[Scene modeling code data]
══════════════════════════════
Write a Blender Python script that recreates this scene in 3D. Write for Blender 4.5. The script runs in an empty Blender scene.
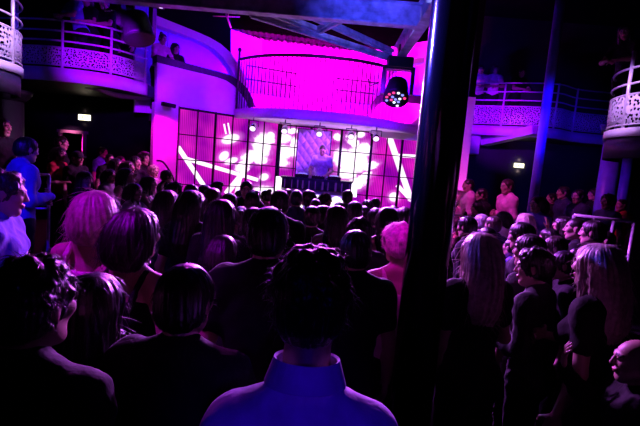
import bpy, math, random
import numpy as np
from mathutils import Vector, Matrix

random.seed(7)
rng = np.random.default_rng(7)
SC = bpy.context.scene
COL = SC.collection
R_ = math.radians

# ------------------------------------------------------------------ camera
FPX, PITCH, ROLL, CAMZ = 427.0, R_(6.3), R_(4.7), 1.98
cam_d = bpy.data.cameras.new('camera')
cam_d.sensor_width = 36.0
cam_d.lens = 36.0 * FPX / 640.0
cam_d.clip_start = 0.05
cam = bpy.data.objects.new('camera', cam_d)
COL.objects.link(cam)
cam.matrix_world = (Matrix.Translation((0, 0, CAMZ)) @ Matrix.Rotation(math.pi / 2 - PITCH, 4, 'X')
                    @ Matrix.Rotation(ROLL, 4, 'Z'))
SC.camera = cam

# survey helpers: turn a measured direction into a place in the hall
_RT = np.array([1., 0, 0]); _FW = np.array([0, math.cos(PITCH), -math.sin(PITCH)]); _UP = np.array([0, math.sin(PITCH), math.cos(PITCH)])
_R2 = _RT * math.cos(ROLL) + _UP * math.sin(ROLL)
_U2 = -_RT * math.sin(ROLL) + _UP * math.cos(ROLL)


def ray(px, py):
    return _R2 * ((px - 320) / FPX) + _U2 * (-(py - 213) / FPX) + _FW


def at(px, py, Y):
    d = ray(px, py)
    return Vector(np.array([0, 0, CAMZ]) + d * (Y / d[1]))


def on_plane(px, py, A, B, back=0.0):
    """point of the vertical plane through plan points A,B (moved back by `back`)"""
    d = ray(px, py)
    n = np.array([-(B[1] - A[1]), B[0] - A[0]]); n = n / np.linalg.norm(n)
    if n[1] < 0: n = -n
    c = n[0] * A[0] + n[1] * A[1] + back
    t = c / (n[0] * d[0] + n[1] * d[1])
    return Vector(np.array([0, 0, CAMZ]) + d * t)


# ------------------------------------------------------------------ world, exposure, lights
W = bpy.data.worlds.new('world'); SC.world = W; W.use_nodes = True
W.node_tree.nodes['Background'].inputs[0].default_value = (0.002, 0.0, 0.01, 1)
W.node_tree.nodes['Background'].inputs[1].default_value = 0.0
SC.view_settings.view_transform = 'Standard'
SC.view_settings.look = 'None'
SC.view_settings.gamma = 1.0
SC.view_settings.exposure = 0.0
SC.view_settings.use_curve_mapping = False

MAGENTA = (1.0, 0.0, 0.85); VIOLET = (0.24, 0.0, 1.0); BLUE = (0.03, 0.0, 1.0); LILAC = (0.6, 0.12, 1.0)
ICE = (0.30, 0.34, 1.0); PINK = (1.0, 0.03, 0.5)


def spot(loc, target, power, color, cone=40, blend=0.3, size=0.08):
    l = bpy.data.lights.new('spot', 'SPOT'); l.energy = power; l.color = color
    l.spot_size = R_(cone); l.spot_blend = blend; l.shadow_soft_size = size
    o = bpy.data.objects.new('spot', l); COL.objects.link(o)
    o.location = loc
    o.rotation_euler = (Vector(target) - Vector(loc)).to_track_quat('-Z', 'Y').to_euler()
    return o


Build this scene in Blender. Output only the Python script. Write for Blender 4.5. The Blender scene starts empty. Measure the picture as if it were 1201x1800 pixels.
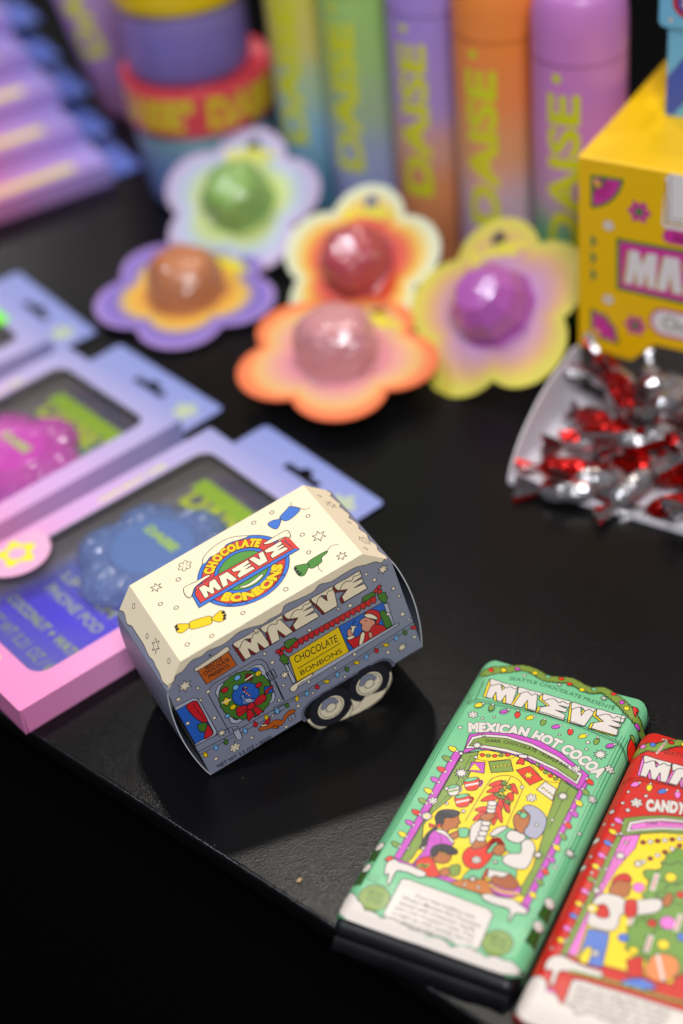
══════════════════════════════
List every line in the records above that contains the word "script".

Write a Blender Python script that recreates this scene in 3D. Write for Blender 4.5. The script runs in an empty Blender scene.
Build this scene in Blender. Output only the Python script. Write for Blender 4.5. The Blender scene starts empty. Measure the picture as if it were 1201x1800 pixels.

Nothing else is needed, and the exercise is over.